Cristine Zancani (*)
Quando cursei a cadeira de literatura infantojuvenil na faculdade de Letras, uma das primeiras frases que ficou em mim foi: a literatura infantil se define pelo seu destinatário. Se essa era uma especificidade dos livros para infância, essa também era/é uma limitação ao alcance dessas obras por leitoras e leitores de todas as idades.
Quem se distancia da infância, seja por não conviver com crianças, seja por não acessar as produções culturais endereçadas para esse público, não raramente lê o adjetivo “infantil” como pejorativo. Para essas pessoas, se é infantil, é bobo, pouco profundo, pouco elaborado, ou simplesmente incapaz de ter o que dizer para adultos.
Quem convive com crianças e/ou com produções culturais para a infância, no entanto, sabe o quão equivocada é essa visão. As obras literárias para crianças, quando escritas por alguém que, além de trabalhar esteticamente a linguagem, conhece o modo através do qual o pensamento infantil opera, são grandes livros (que se dirigem a leitores grandes – de todos os tamanhos). Livros que exploram o flerte do olhar das crianças com a filosofia e a poesia, bem como a capacidade que elas têm de transitar livremente entre a fantasia e o real. A grandeza dessas obras se manifesta em texto e em imagem.
E as imagens são outra peculiaridade dos livros para crianças: a história ser contada em diálogo com a ilustração, o que exige uma leitura dupla, uma leitura que costura sentidos. As ilustrações transformam muitos livros para a infância em obras de arte, que podem morar nas nossas estantes. Quem aprecia a arte visual tem motivos de sobra para consumir a literatura infantil.
Voltando para a pergunta que nomeia o texto, após essa introdução, a resposta fica evidente: os livros infantis são leituras para todas as idades, sim!
Então, este texto é um convite para que você, que é leitora/leitor adulta/adulto, ao transitar pelas livrarias (principalmente as que têm curadoria especializada em leituras para infância), demore-se no espaço destinado aos livros para crianças.

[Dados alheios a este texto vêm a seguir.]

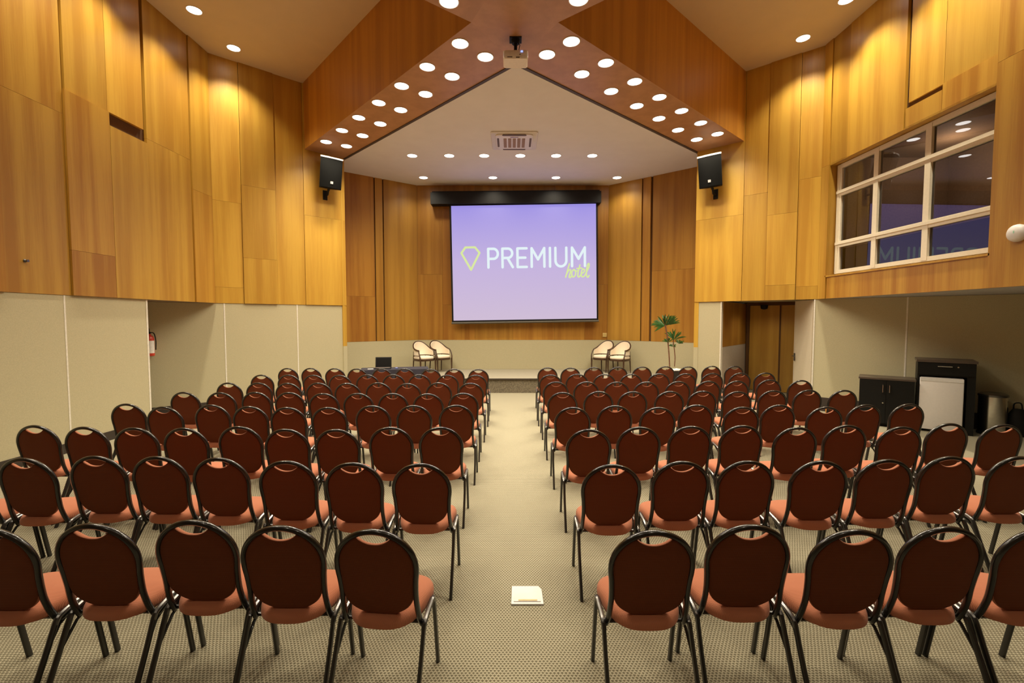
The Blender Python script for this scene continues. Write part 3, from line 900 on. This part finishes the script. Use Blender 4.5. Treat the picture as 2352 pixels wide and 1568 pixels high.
# ------------------------------------------------------------------ projection screen
scr = thing('projection_screen', 'large pull-down projection screen showing a lilac hotel slide on the stage wall', 'screen', (.36, 13.38, 3.50))
ROLL = Matrix.Rotation(R(-.9), 3, 'Y')
mb = MB(); mb.box((0, .0, 0), (4.30, .012, 3.44), 0, ROLL); mb.build('black_border', M_BLACK, scr, smooth=False)
mb = MB(); mb.box((0, -.008, .02), (4.20, .008, 3.32), 0, ROLL); mb.build('slide_surface', M_SLIDE, scr, smooth=False)
mb = MB(); mb.tube([ROLL @ Vector((-2.16, -.005, -1.715)), ROLL @ Vector((2.16, -.005, -1.715))], .03, 10); mb.build('bottom_bar', plain('grey_bar', (.09, .08, .06), .5), scr)
mb = MB(); rot = Matrix.Rotation(R(-.5), 3, 'Y')
mb.box((-.25, .062, 1.87), (4.92, .305, .33), 0, rot); mb.box((-.25, .10, 2.06), (4.86, .2, .06), 0, rot)
mb.build('casing', M_BLACK, scr, smooth=False)
def ribbon(mb, pts, w, y=-.0135, closed=False):
    """flat stroke with round joints along pts (x, z)"""
    P = [Vector((p[0], p[1])) for p in pts]
    if closed: P = P + [P[0]]
    for a, b in zip(P, P[1:]):
        d = (b - a)
        if d.length < 1e-6: continue
        d.normalize(); n = Vector((-d.y, d.x)) * w / 2
        mb.poly([ROLL @ Vector((q.x, y, q.y)) for q in (a + n, b + n, b - n, a - n)])
    for a in P:
        mb.poly([ROLL @ Vector((a.x + w / 2 * math.cos(t * math.pi / 6), y - .0004, a.y + w / 2 * math.sin(t * math.pi / 6))) for t in range(12)])
def arc(cx, cz, rx, rz, a0, a1, n=14): return [(cx + rx * math.cos(R(a0 + (a1 - a0) * k / n)), cz + rz * math.sin(R(a0 + (a1 - a0) * k / n))) for k in range(n + 1)]
# slide space: picture px (1037..1368, 474..734) -> metres about the screen centre
SX = lambda u: (u - 1202.5) * 4.20 / 330.5
SZ = lambda v: (606 - v) * 3.32 / 259
B = lambda *p: [(SX(u), SZ(v)) for u, v in p]
zt, zb = SZ(572.5), SZ(614.5); W_ = .074
mb = MB()
def stroke(*p, closed=False): ribbon(mb, list(p), W_, closed=closed)
def X(u): return SX(u)
# P
stroke((X(1120), zb), (X(1120), zt), (X(1132), zt)); zm = (zt + zb) / 2 - .02
ribbon(mb, arc(X(1132), (zt + zm) / 2, X(1142) - X(1132), (zt - zm) / 2, 90, -90) + [(X(1120), zm)], W_)
# R
stroke((X(1152.5), zb), (X(1152.5), zt), (X(1165), zt)); zr = (zt + zb) / 2 + .0
ribbon(mb, arc(X(1165), (zt + zr) / 2, X(1175) - X(1165), (zt - zr) / 2, 90, -90) + [(X(1152.5), zr)], W_); stroke((X(1164), zr), (X(1176), zb))
# E
stroke((X(1208), zt), (X(1187), zt), (X(1187), zb), (X(1208), zb)); stroke((X(1187), (zt + zb) / 2), (X(1205), (zt + zb) / 2))
# M
stroke((X(1219.5), zb), (X(1219.5), zt), (X(1234), SZ(598)), (X(1248.5), zt), (X(1248.5), zb))
# I
stroke((X(1261.5), zb), (X(1261.5), zt))
# U
ribbon(mb, [(X(1274), zt)] + arc(X(1286.5), SZ(601), X(1286.5) - X(1274), SZ(601) - zb, 180, 360) + [(X(1299), zt)], W_)
# M
stroke((X(1312), zb), (X(1312), zt), (X(1327), SZ(598)), (X(1341.5), zt), (X(1341.5), zb))
mb.build('lettering', M_TXT_W, scr, smooth=False)
mb = MB()
ribbon(mb, B((1068, 568.5), (1090, 568.5), (1100, 581), (1080, 619), (1058.5, 581)), .062, closed=True)
mb.build('diamond_emblem', M_TXT_Y, scr, smooth=False)
mb = MB()                                           # hotel, slanted brush script
hw = .042
def script(*p): ribbon(mb, smooth2(B(*p)), hw, y=-.016)
def smooth2(p):
    q = smoothpath([(a, b, 0) for a, b in p], 5); return [(v.x, v.y) for v in q]
script((1297, 639), (1302, 622), (1306, 609)); script((1300, 631), (1304, 624), (1308, 622.5), (1308, 628), (1305, 638), (1308, 640), (1312, 634))
script((1316, 622), (1312, 626), (1311, 634), (1314, 639), (1319, 635), (1320, 626), (1316, 622), (1320, 626), (1324, 625))
script((1330, 612), (1326, 627), (1325, 637), (1328, 639), (1332, 634)); script((1323, 620), (1334, 619))
script((1333, 632), (1339, 628), (1340, 622.5), (1336, 622), (1333, 629), (1334, 638), (1339, 638), (1343, 632))
script((1343, 632), (1350, 618), (1351, 610), (1348, 611), (1345, 624), (1345, 636), (1348, 640), (1351, 636))
mb.build('script_lettering', M_TXT_Y, scr, smooth=False)

# ------------------------------------------------------------------ projector
pj = thing('projector', 'ivory projector hanging on a black bracket where the wooden beams meet', 'projector', (.05, 6.60, 5.80))
mb = MB(); mb.rbox((0, 0, -.27), (.34, .26, .115), .025); mb.build('casing', M_PROJ, pj)
mb = MB(); mb.box((0, 0, -.006), (.17, .15, .012)); mb.lathe([(.05, -.06), (.06, -.012)], n=16); mb.tube([(0, 0, -.012), (0, 0, -.20)], .024, 12)
mb.box((0, 0, -.20), (.09, .09, .025)); mb.build('ceiling_bracket', M_BLACK, pj)
mb = MB()
for a in (-.06, .06): mb.tube([(0, 0, -.2), (a * 1.4, -.05, -.215)], .006, 6)
mb.tube([(.03, -.03, -.06), (.06, -.10, -.13), (.045, -.11, -.21)], .005, 6)
mb.build('cable', M_BLACK, pj)
mb = MB(); mb.box((.085, -.132, -.235), (.03, .006, .022)); mb.build('indicator_light', M_LED, pj)
mb = MB(); mb.box((.06, -.131, -.275), (.018, .004, .012)); mb.box((.03, -.131, -.315), (.05, .004, .012)); mb.box((-.08, -.131, -.31), (.07, .004, .010)); mb.build('sockets', M_VENT, pj)
mb = MB(); mb.tube([(-.09, .12, -.27), (-.09, .145, -.27)], .04, 16); mb.build('lens', M_BLACK, pj)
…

Conheça autores, ilustradores e temáticas. Observar as temáticas predominantes é uma leitura da atualidade e de nosso projeto social de futuro. Na área infantil, escolha presentes não só para crianças, mas para adultos. Além disso, vá sonhando ou formando seu acervo.

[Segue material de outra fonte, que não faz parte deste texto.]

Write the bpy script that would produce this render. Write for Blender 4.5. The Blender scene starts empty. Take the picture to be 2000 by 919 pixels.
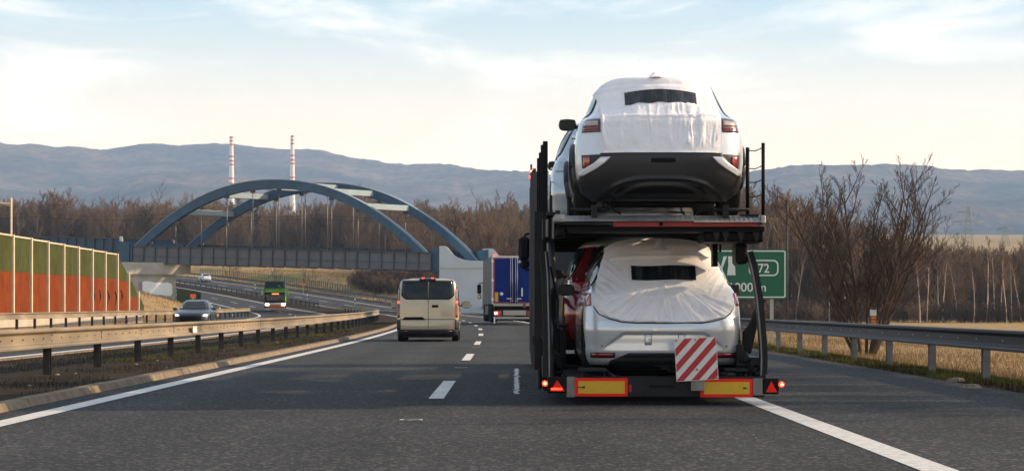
import bpy, math, random
import numpy as np
from mathutils import Vector, noise as mn
R = math.radians
random.seed(7); rng = np.random.default_rng(7)
S = bpy.context.scene
COL = S.collection
F = 4100.0; CH = 1.08; U0 = 1000.0; V0 = 600.0

# ------------------------------------------------------------ camera
cam_d = bpy.data.cameras.new('camera'); cam = bpy.data.objects.new('camera', cam_d); COL.objects.link(cam)
cam.location = (0, 0, CH); cam.rotation_euler = (R(90), 0, 0)
cam_d.sensor_width = 36; cam_d.lens = 36 * F / 2000.0
cam_d.shift_y = (V0 - 459.5) / 2000.0
cam_d.clip_start = 0.1; cam_d.clip_end = 40000
S.camera = cam
# ------------------------------------------------------------ world, sun, exposure
SUN_EL, SUN_AZ = 24.0, 83.0          # azimuth clockwise from +Y (ahead); 90 = from the right
w = bpy.data.worlds.new("World"); S.world = w; w.use_nodes = True
nt = w.node_tree; nt.nodes.clear()
N = nt.nodes.new; L = nt.links.new
out = N('ShaderNodeOutputWorld'); bg = N('ShaderNodeBackground'); bg.inputs['Strength'].default_value = 0.15
sky = N('ShaderNodeTexSky'); sky.sky_type = 'NISHITA'; sky.sun_disc = False
sky.sun_elevation = R(SUN_EL); sky.sun_rotation = R(SUN_AZ)
sky.altitude = 200; sky.air_density = 1.0; sky.dust_density = 2.2; sky.ozone_density = 1.2
tc = N('ShaderNodeTexCoord'); sep = N('ShaderNodeSeparateXYZ'); L(tc.outputs['Generated'], sep.inputs[0])
# warm veil of thin cloud near the horizon (all round)
mr = N('ShaderNodeMapRange'); mr.interpolation_type = 'SMOOTHSTEP'
mr.inputs['From Min'].default_value = 0.0; mr.inputs['From Max'].default_value = 0.17
mr.inputs['To Min'].default_value = 1.0; mr.inputs['To Max'].default_value = 0.0
L(sep.outputs['Z'], mr.inputs['Value'])
veil = N('ShaderNodeMix'); veil.data_type = 'RGBA'
mv = N('ShaderNodeMath'); mv.operation = 'MULTIPLY'; mv.inputs[1].default_value = 0.95; L(mr.outputs[0], mv.inputs[0])
thin = N('ShaderNodeMix'); thin.data_type = 'RGBA'; L(sky.outputs[0], thin.inputs['A'])
tr_ = N('ShaderNodeMapRange'); tr_.interpolation_type = 'SMOOTHSTEP'; tr_.inputs['From Min'].default_value = 0.10; tr_.inputs['From Max'].default_value = 0.60; tr_.inputs['To Min'].default_value = 0.75; tr_.inputs['To Max'].default_value = 0.06
L(sep.outputs['Z'], tr_.inputs['Value']); L(tr_.outputs[0], thin.inputs['Factor']); thin.inputs['B'].default_value = (2.9, 4.5, 5.3, 1)
L(mv.outputs[0], veil.inputs['Factor']); L(thin.outputs['Result'], veil.inputs['A'])
veil.inputs['B'].default_value = (14.6, 10.0, 5.5, 1)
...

O convite para professoras e professores de área é o seguinte: já pensaram em realizar leituras compartilhadas de obras para infância, que dialoguem com as temáticas exploradas pelas leituras “crescidas” escolhidas no semestre? Misture destinatários diversos no cardápio de leitura. Surpreenda com essa mistura, inclusive a si mesma/mesmo.
Para quem realiza saraus, a questão é: já pensou em ler a literatura infantil em meio às leituras adultas? Quem realiza saraus literários divulga autores e obras. Divulgar a literatura para infância, além de ser importante pelo fato de termos produções maravilhosas, revela o reconhecimento de uma dívida com autoras/autores de livros para crianças: são elas/eles que, geralmente, formam o público leitor de literatura.
Na “mala.monstro”, projeto de formação de leitores literários, criado em parceria com uma amiga, nós desconsideramos, por princípio e intencionalidade, a faixa etária indicativa das obras. Muitas vezes, compartilhamos leituras endereçadas para pequenos com pequenos já bem mais crescidos. As discussões sobre as obras só se alargam, porque está na entrelinha dos textos essa capacidade de expansão. Aliás, muito importante mencionar: nas melhores obras para a infância, está o desejo de transformação do mundo. Também por isso não devemos abandonar essas obras, nem esse desejo. Que esse desejo se liberte da indicação etária e que se espalhe cada vez mais, fazendo leitoras e leitores de todas as idades refletirem a partir da ótica peculiar da infância. Temos muito a crescer olhando para o acervo infantil: se não pelos motivos apresentados aqui, simplesmente porque temos muito a crescer olhando para a infância com o respeito que ela merece.
(*) Mãe de ex-aluna da Escola Projeto, Doutora em Teoria da Literatura pela PUCRS e uma das coordenadoras da oficina “Mala.monstro/Viagens literárias”, que acontece na Projeto, semanalmente, no contraturno.